··· DATA TO USE

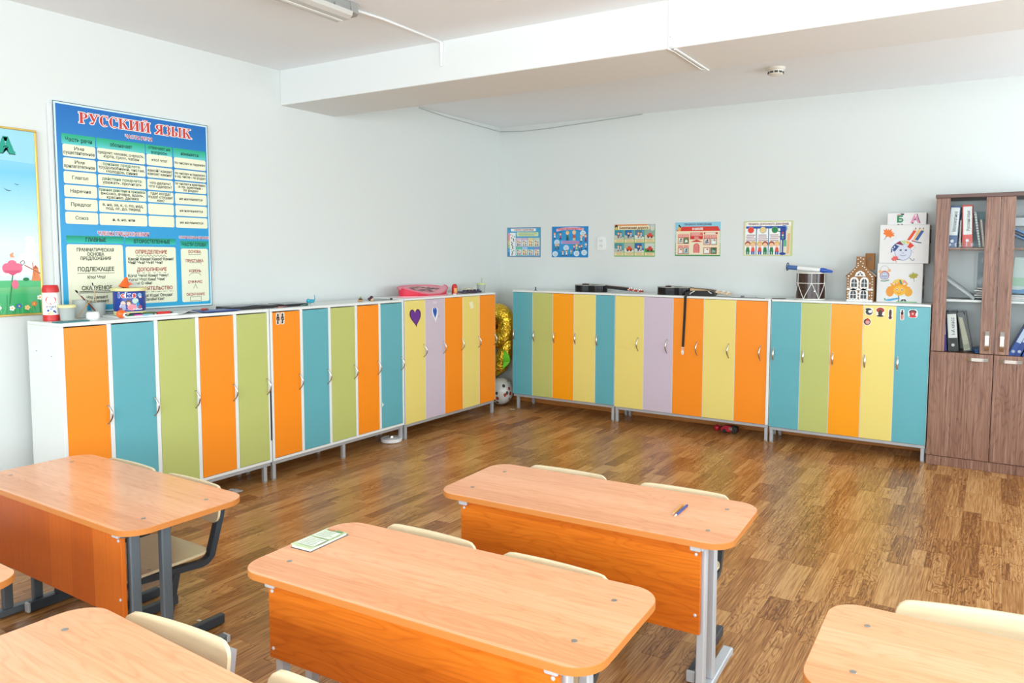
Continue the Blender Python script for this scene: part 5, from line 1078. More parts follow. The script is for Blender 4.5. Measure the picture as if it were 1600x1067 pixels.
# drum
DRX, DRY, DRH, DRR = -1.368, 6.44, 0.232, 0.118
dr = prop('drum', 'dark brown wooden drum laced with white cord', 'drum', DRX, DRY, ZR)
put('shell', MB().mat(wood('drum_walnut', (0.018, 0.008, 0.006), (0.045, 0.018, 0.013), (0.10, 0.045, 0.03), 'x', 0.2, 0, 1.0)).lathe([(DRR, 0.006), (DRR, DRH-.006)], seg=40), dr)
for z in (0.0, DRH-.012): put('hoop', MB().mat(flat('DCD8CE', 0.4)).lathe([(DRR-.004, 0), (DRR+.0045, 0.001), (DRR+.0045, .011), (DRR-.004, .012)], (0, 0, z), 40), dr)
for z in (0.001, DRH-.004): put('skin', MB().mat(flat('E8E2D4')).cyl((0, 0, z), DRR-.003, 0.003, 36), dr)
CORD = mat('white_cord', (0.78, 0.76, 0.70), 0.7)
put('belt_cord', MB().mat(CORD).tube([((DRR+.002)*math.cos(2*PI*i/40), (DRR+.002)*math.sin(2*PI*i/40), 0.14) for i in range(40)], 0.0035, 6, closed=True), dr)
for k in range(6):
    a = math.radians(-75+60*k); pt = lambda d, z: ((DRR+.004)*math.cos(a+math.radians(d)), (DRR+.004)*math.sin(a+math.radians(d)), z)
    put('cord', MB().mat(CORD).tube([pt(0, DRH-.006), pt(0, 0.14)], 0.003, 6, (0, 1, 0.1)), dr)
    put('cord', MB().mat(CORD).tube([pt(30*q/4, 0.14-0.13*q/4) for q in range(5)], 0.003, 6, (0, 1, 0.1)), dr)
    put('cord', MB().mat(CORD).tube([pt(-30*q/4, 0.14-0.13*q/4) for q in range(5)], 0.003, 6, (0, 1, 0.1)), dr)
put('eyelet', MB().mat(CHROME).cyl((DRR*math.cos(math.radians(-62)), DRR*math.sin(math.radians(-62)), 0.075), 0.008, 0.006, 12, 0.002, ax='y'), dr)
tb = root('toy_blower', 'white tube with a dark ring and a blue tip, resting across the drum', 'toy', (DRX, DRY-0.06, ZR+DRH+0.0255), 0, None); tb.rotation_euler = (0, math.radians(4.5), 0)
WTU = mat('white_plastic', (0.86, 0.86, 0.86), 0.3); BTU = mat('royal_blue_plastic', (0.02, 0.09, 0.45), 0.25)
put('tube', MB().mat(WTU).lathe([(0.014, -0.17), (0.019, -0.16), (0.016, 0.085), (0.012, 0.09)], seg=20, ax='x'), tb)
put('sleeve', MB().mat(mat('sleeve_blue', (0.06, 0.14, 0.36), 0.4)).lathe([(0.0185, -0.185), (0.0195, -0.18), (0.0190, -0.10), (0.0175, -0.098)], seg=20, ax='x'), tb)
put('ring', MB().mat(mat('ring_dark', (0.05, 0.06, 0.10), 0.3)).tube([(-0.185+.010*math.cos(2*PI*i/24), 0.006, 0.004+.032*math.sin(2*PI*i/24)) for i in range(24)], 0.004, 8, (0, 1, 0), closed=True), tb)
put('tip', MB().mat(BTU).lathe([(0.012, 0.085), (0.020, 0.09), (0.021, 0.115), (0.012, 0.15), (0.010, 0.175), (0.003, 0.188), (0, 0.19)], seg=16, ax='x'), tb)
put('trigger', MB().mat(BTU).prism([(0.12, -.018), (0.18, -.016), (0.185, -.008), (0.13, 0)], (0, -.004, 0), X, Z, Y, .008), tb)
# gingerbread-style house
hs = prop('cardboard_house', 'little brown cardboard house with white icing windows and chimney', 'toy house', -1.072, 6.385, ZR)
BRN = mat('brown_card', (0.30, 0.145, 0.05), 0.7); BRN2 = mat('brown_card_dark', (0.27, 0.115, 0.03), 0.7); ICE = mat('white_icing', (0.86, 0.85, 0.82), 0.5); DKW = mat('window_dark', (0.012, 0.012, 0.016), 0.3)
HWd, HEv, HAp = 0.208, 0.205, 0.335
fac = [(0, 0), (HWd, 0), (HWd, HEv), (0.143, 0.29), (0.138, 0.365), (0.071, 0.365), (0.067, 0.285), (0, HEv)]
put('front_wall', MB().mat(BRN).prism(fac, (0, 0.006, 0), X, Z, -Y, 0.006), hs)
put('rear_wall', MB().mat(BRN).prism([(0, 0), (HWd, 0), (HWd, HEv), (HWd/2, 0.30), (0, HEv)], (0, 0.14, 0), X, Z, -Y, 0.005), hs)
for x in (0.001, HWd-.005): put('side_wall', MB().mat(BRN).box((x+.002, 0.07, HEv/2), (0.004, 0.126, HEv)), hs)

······
··· DATA TO USE

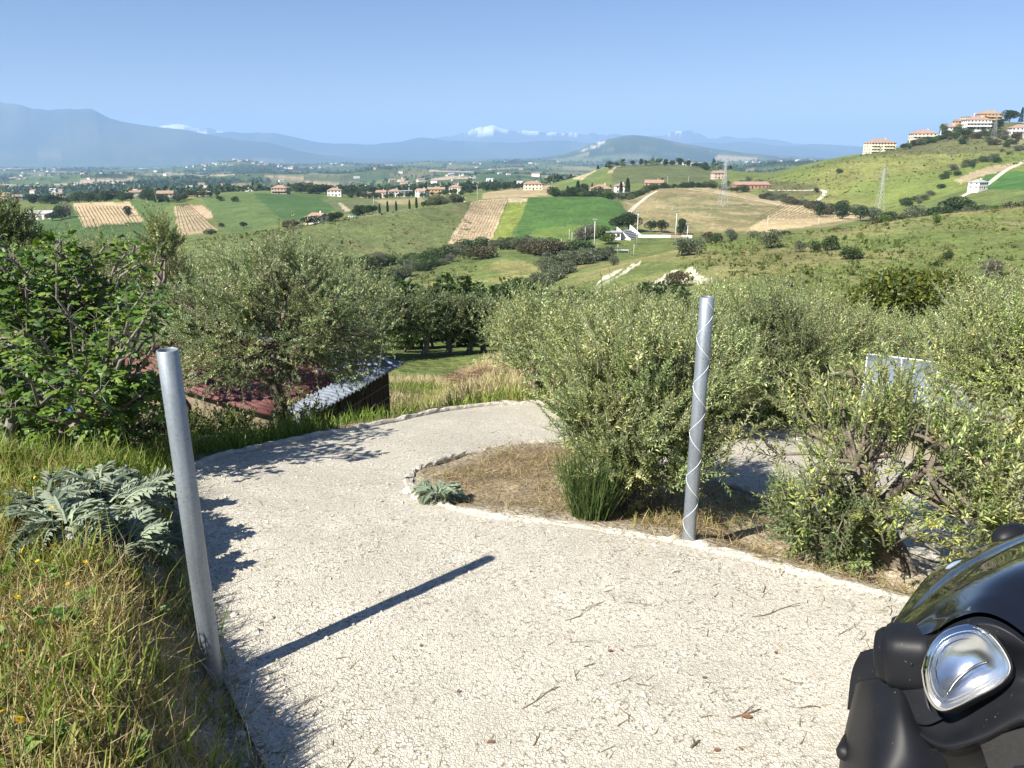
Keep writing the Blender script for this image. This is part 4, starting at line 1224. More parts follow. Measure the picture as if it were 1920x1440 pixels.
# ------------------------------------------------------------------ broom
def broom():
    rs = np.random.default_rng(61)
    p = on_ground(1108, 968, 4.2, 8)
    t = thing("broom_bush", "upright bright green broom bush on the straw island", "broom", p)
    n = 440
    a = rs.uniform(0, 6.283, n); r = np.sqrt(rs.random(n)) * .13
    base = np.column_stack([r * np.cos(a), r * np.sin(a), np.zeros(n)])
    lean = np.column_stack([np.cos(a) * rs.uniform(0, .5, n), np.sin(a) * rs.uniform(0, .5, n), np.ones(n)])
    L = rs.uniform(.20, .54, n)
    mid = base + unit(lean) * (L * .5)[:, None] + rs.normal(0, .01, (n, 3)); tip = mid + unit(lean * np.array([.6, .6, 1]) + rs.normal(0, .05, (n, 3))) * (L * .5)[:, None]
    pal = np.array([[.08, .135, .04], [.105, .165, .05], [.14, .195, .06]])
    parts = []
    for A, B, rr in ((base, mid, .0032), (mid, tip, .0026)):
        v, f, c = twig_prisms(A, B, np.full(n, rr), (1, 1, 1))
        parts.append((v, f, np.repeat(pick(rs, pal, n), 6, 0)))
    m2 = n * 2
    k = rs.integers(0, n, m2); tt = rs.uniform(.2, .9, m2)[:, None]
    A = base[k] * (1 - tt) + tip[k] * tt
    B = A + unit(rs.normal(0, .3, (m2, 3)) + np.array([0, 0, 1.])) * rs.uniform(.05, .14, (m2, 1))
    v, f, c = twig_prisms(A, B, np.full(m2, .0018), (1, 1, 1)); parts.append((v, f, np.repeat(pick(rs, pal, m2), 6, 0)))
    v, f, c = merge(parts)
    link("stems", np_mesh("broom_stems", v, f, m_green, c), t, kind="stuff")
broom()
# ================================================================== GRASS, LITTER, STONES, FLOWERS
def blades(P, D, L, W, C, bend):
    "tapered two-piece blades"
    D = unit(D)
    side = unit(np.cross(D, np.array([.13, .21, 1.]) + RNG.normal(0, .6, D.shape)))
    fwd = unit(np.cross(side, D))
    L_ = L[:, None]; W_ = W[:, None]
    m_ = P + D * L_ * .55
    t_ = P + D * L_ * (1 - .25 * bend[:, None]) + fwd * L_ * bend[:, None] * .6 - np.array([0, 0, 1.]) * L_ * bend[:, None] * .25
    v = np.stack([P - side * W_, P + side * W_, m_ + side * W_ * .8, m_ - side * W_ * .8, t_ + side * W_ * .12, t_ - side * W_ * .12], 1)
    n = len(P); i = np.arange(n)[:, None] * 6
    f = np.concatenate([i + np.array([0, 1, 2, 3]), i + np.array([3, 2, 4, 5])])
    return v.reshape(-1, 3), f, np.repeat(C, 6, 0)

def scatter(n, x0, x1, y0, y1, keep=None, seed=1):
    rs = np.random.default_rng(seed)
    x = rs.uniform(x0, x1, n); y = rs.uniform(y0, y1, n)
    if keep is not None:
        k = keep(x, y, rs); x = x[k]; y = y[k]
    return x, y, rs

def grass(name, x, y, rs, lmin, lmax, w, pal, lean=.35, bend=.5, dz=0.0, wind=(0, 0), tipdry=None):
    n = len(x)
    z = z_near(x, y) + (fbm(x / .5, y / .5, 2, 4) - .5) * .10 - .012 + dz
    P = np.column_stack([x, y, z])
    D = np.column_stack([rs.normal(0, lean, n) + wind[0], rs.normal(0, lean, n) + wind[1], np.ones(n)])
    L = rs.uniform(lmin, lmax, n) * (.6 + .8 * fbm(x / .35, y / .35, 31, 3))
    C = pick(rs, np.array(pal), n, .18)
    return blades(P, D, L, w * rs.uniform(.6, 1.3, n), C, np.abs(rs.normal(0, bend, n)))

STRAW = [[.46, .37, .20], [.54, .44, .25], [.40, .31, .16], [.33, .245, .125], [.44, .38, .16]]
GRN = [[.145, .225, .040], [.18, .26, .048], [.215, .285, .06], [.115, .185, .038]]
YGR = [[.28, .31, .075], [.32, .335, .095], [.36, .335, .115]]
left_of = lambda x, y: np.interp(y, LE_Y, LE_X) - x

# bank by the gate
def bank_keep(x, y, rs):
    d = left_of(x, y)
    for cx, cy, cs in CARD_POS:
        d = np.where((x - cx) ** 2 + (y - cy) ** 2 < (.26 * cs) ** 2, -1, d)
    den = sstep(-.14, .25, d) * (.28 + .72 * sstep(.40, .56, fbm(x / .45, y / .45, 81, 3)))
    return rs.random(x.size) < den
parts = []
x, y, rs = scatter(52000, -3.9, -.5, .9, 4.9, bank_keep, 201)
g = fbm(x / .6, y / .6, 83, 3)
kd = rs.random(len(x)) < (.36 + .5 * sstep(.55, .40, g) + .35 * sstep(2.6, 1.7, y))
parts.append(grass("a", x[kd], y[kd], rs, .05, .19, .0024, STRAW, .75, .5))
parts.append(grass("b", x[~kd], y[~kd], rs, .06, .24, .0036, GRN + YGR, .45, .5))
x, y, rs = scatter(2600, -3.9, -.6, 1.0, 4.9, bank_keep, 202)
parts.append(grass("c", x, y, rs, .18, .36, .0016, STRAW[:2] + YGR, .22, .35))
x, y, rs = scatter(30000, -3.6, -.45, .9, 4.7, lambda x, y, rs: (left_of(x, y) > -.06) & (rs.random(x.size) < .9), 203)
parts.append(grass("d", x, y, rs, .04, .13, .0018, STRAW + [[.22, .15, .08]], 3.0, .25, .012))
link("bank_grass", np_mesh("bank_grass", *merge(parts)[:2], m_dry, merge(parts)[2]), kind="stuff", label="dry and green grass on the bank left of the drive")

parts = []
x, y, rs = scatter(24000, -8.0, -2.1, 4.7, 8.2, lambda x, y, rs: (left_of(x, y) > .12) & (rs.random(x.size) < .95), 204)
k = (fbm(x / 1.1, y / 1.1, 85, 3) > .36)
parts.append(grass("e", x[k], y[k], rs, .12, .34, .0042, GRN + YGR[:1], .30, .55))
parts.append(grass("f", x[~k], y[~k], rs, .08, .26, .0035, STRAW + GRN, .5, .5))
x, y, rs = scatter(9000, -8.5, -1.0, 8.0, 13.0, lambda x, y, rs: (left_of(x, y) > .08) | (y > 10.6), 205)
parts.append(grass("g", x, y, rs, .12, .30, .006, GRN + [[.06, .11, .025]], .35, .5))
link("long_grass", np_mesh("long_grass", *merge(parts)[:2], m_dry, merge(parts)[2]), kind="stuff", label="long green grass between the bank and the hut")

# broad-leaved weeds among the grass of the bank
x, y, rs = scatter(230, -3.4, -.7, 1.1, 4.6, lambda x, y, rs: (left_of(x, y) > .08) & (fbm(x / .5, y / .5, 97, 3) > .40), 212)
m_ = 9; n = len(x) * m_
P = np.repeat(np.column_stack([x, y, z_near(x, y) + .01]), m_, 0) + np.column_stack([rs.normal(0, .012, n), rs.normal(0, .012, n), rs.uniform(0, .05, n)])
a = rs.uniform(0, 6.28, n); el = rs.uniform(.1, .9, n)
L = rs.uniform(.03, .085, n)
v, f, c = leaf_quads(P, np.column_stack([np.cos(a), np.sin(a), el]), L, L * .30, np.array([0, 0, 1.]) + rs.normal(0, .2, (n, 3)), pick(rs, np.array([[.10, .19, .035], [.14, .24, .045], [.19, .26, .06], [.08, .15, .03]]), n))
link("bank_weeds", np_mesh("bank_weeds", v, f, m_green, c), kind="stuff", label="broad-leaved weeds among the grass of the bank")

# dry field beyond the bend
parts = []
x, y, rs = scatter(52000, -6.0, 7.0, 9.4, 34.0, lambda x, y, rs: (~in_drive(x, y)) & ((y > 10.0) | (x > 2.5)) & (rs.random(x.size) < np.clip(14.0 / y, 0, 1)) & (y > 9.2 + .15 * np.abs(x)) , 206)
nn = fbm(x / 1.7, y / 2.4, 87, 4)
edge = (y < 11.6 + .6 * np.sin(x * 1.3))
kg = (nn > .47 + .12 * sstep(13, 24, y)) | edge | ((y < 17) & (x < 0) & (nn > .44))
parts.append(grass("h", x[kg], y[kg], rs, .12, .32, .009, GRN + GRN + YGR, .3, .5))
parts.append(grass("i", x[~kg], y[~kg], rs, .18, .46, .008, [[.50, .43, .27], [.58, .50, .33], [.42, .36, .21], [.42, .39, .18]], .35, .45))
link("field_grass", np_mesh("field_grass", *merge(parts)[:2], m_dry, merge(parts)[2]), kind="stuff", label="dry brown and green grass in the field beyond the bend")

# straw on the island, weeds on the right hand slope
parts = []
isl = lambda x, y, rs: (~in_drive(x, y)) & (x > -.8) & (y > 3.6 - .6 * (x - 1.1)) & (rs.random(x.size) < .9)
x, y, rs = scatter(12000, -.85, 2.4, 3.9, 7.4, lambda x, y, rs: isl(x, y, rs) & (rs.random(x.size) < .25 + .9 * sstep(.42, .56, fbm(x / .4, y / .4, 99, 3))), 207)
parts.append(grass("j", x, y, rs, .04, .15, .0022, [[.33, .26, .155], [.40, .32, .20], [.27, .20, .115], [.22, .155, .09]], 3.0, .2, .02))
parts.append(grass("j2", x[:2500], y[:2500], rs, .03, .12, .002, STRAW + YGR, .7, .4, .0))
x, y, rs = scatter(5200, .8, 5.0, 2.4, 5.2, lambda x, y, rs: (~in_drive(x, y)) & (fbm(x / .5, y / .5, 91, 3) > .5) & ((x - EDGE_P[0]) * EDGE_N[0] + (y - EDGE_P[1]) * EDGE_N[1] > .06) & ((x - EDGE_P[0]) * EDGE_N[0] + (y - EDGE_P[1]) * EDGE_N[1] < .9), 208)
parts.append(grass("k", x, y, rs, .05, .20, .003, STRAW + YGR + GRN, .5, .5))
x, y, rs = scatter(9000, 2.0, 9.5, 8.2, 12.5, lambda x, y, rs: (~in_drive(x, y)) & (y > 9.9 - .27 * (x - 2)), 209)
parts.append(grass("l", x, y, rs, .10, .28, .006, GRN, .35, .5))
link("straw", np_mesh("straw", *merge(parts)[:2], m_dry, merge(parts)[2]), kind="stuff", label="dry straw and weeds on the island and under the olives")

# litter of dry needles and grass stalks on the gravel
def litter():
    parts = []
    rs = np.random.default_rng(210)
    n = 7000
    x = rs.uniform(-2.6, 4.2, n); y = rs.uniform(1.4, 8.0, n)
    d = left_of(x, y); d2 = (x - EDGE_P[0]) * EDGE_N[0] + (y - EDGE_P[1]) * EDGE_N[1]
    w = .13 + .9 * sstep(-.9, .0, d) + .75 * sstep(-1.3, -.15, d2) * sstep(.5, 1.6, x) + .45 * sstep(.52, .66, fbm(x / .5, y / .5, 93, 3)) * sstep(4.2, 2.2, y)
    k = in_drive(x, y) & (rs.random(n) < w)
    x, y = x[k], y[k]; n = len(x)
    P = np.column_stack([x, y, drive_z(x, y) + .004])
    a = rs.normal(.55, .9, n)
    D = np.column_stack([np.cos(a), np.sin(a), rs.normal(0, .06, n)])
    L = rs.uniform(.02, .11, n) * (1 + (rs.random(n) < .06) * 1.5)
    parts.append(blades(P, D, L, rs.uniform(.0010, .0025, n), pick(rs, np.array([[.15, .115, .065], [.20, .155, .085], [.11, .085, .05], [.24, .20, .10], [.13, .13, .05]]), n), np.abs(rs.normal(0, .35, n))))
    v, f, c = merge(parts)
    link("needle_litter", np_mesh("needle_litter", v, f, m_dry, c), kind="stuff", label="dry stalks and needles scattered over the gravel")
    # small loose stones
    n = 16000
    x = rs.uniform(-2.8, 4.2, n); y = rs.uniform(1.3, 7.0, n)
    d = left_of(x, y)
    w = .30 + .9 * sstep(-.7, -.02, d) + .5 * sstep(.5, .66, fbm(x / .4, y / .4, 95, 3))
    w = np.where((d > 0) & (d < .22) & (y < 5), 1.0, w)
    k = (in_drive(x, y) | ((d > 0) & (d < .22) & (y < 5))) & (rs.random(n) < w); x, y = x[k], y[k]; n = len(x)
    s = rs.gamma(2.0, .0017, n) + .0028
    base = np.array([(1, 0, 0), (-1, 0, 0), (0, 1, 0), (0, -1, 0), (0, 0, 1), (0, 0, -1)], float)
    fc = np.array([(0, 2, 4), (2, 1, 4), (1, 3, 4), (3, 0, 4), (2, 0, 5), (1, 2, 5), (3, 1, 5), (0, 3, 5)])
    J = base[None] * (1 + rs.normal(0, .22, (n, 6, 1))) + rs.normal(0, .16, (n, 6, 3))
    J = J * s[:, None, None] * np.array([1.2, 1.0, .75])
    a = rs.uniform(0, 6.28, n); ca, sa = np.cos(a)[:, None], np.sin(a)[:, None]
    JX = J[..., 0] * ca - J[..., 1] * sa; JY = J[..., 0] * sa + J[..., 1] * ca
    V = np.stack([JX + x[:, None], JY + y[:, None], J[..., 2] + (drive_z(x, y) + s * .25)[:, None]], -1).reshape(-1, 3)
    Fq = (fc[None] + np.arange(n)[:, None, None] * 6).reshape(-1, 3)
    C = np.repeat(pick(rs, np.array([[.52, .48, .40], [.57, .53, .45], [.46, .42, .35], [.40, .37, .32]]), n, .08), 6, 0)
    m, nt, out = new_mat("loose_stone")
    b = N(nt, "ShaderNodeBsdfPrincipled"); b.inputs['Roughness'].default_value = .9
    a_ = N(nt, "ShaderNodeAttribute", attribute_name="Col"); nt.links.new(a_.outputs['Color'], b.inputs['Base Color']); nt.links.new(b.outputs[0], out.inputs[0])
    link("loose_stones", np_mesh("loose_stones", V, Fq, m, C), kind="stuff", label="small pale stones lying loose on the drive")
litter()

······

_STATED TASK_
Gather all lines from the records above in which "pixels" appears.

_OUTPUT_
Continue the Blender Python script for this scene: part 5, from line 1078. More parts follow. The script is for Blender 4.5. Measure the picture as if it were 1600x1067 pixels.
Keep writing the Blender script for this image. This is part 4, starting at line 1224. More parts follow. Measure the picture as if it were 1920x1440 pixels.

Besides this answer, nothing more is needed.